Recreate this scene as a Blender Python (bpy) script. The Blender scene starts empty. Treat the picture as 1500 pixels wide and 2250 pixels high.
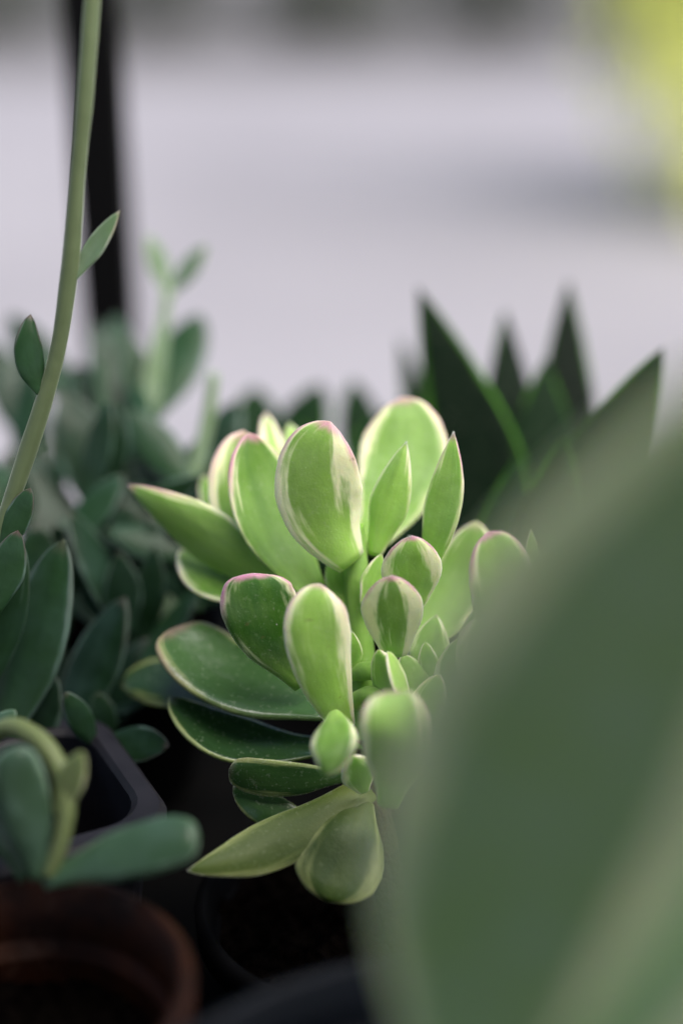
import bpy, math, random
from mathutils import Vector, noise, Matrix

random.seed(7)
R = math.radians
scene = bpy.context.scene
col = scene.collection

# ------------------------------------------------------------ camera
PITCH = 22.0
HC = 0.26
FPX = 3125.0                      # focal length in photo pixels (1500x2250)
FOCUS = 0.345
cam_d = bpy.data.cameras.new("camera")
cam = bpy.data.objects.new("camera", cam_d)
col.objects.link(cam)
cam.location = (0, 0, HC)
cam.rotation_euler = (R(90 - PITCH), 0, 0)
cam_d.sensor_fit = 'VERTICAL'
cam_d.sensor_height = 36.0
cam_d.lens = 50.0
cam_d.clip_start = 0.01
cam_d.clip_end = 500
cam_d.dof.use_dof = True
cam_d.dof.focus_distance = FOCUS
cam_d.dof.aperture_fstop = 2.3
cam_d.dof.aperture_blades = 0
scene.camera = cam

# ------------------------------------------------------------ sky and sun (soft bright overcast)
SUN_EL, SUN_AZ = 60.0, 125.0       # azimuth: degrees from +Y (view direction) towards +X
world = bpy.data.worlds.new("World")
scene.world = world
world.use_nodes = True
wn = world.node_tree.nodes
bg = wn["Background"]
sky = wn.new("ShaderNodeTexSky")
sky.sky_type = 'NISHITA'
sky.sun_disc = False
sky.sun_elevation = R(SUN_EL)
sky.sun_rotation = R(SUN_AZ)
sky.dust_density = 4.0
sky.air_density = 1.0
sky.ozone_density = 1.0
world.node_tree.links.new(sky.outputs[0], bg.inputs[0])
bg.inputs[1].default_value = 0.05
sun_d = bpy.data.lights.new("sun", 'SUN')
sun_d.energy = 1.5
sun_d.angle = R(60)
sun_d.color = (1.0, 0.96, 0.9)
sun = bpy.data.objects.new("sun", sun_d)
col.objects.link(sun)
sdir = Vector((math.sin(R(SUN_AZ)) * math.cos(R(SUN_EL)), math.cos(R(SUN_AZ)) * math.cos(R(SUN_EL)), math.sin(R(SUN_EL))))
sun.rotation_euler = sdir.to_track_quat('Z', 'Y').to_euler()
sun.location = sdir * 5

scene.view_settings.view_transform = 'Standard'
scene.view_settings.look = 'None'
scene.view_settings.gamma = 1.0
scene.view_settings.exposure = 2.0
scene.cycles.use_denoising = True
scene.cycles.max_bounces = 8
scene.cycles.transparent_max_bounces = 8
scene.cycles.sample_clamp_indirect = 6

# ------------------------------------------------------------ helpers: space
FW = Vector((0, math.cos(R(PITCH)), -math.sin(R(PITCH))))
UP = Vector((0, math.sin(R(PITCH)), math.cos(R(PITCH))))
RT = Vector((1, 0, 0))
CAM = Vector((0, 0, HC))


def P(p):
    px, py, d = p
    return CAM + d * (FW + (px - 750) / FPX * RT + (1125 - py) / FPX * UP)


def V(v):
    return (v[0] * RT + v[1] * UP - v[2] * FW).normalized()


# ------------------------------------------------------------ helpers: objects
def tag(o, label=None, cat=None, group=None, kind=None):
    for k, v in (("label", label), ("category", cat), ("group", group), ("kind", kind)):
        if v:
            o[k] = v
    return o


def empty(name, loc, label, cat, group=None):
    o = bpy.data.objects.new(name, None)
    o.empty_display_size = 0.01
    col.objects.link(o)
    o.location = loc
    return tag(o, label, cat, group)


def mesh_obj(name, verts, faces, mat, parent=None, smooth=True, uvs=None):
    me = bpy.data.meshes.new(name)
    if parent is not None:
        off = Vector(parent.matrix_parent_world) if False else PW(parent)
        verts = [Vector(v) - off for v in verts]
    me.from_pydata([tuple(v) for v in verts], [], faces)
    if uvs is not None:
        ul = me.uv_layers.new(name="UVMap")
        for lp in me.loops:
            ul.data[lp.index].uv = uvs[lp.vertex_index]
    if smooth:
        me.polygons.foreach_set("use_smooth", [True] * len(me.polygons))
    me.materials.append(mat)
    me.update()
    o = bpy.data.objects.new(name, me)
    col.objects.link(o)
    if parent is not None:
        o.parent = parent
    return o


def PW(o):
    w = Vector((0, 0, 0))
    while o is not None:
        w += o.location
        o = o.parent
    return w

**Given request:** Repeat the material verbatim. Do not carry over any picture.

**Task solution:**
Recreate this scene as a Blender Python (bpy) script. The Blender scene starts empty. Treat the picture as 1500 pixels wide and 2250 pixels high.
import bpy, math, random
from mathutils import Vector, noise, Matrix

random.seed(7)
R = math.radians
scene = bpy.context.scene
col = scene.collection

# ------------------------------------------------------------ camera
PITCH = 22.0
HC = 0.26
FPX = 3125.0                      # focal length in photo pixels (1500x2250)
FOCUS = 0.345
cam_d = bpy.data.cameras.new("camera")
cam = bpy.data.objects.new("camera", cam_d)
col.objects.link(cam)
cam.location = (0, 0, HC)
cam.rotation_euler = (R(90 - PITCH), 0, 0)
cam_d.sensor_fit = 'VERTICAL'
cam_d.sensor_height = 36.0
cam_d.lens = 50.0
cam_d.clip_start = 0.01
cam_d.clip_end = 500
cam_d.dof.use_dof = True
cam_d.dof.focus_distance = FOCUS
cam_d.dof.aperture_fstop = 2.3
cam_d.dof.aperture_blades = 0
scene.camera = cam

# ------------------------------------------------------------ sky and sun (soft bright overcast)
SUN_EL, SUN_AZ = 60.0, 125.0       # azimuth: degrees from +Y (view direction) towards +X
world = bpy.data.worlds.new("World")
scene.world = world
world.use_nodes = True
wn = world.node_tree.nodes
bg = wn["Background"]
sky = wn.new("ShaderNodeTexSky")
sky.sky_type = 'NISHITA'
sky.sun_disc = False
sky.sun_elevation = R(SUN_EL)
sky.sun_rotation = R(SUN_AZ)
sky.dust_density = 4.0
sky.air_density = 1.0
sky.ozone_density = 1.0
world.node_tree.links.new(sky.outputs[0], bg.inputs[0])
bg.inputs[1].default_value = 0.05
sun_d = bpy.data.lights.new("sun", 'SUN')
sun_d.energy = 1.5
sun_d.angle = R(60)
sun_d.color = (1.0, 0.96, 0.9)
sun = bpy.data.objects.new("sun", sun_d)
col.objects.link(sun)
sdir = Vector((math.sin(R(SUN_AZ)) * math.cos(R(SUN_EL)), math.cos(R(SUN_AZ)) * math.cos(R(SUN_EL)), math.sin(R(SUN_EL))))
sun.rotation_euler = sdir.to_track_quat('Z', 'Y').to_euler()
sun.location = sdir * 5

scene.view_settings.view_transform = 'Standard'
scene.view_settings.look = 'None'
scene.view_settings.gamma = 1.0
scene.view_settings.exposure = 2.0
scene.cycles.use_denoising = True
scene.cycles.max_bounces = 8
scene.cycles.transparent_max_bounces = 8
scene.cycles.sample_clamp_indirect = 6

# ------------------------------------------------------------ helpers: space
FW = Vector((0, math.cos(R(PITCH)), -math.sin(R(PITCH))))
UP = Vector((0, math.sin(R(PITCH)), math.cos(R(PITCH))))
RT = Vector((1, 0, 0))
CAM = Vector((0, 0, HC))


def P(p):
    px, py, d = p
    return CAM + d * (FW + (px - 750) / FPX * RT + (1125 - py) / FPX * UP)


def V(v):
    return (v[0] * RT + v[1] * UP - v[2] * FW).normalized()


# ------------------------------------------------------------ helpers: objects
def tag(o, label=None, cat=None, group=None, kind=None):
    for k, v in (("label", label), ("category", cat), ("group", group), ("kind", kind)):
        if v:
            o[k] = v
    return o


def empty(name, loc, label, cat, group=None):
    o = bpy.data.objects.new(name, None)
    o.empty_display_size = 0.01
    col.objects.link(o)
    o.location = loc
    return tag(o, label, cat, group)


def mesh_obj(name, verts, faces, mat, parent=None, smooth=True, uvs=None):
    me = bpy.data.meshes.new(name)
    if parent is not None:
        off = Vector(parent.matrix_parent_world) if False else PW(parent)
        verts = [Vector(v) - off for v in verts]
    me.from_pydata([tuple(v) for v in verts], [], faces)
    if uvs is not None:
        ul = me.uv_layers.new(name="UVMap")
        for lp in me.loops:
            ul.data[lp.index].uv = uvs[lp.vertex_index]
    if smooth:
        me.polygons.foreach_set("use_smooth", [True] * len(me.polygons))
    me.materials.append(mat)
    me.update()
    o = bpy.data.objects.new(name, me)
    col.objects.link(o)
    if parent is not None:
        o.parent = parent
    return o


def PW(o):
    w = Vector((0, 0, 0))
    while o is not None:
        w += o.location
        o = o.parent
    return w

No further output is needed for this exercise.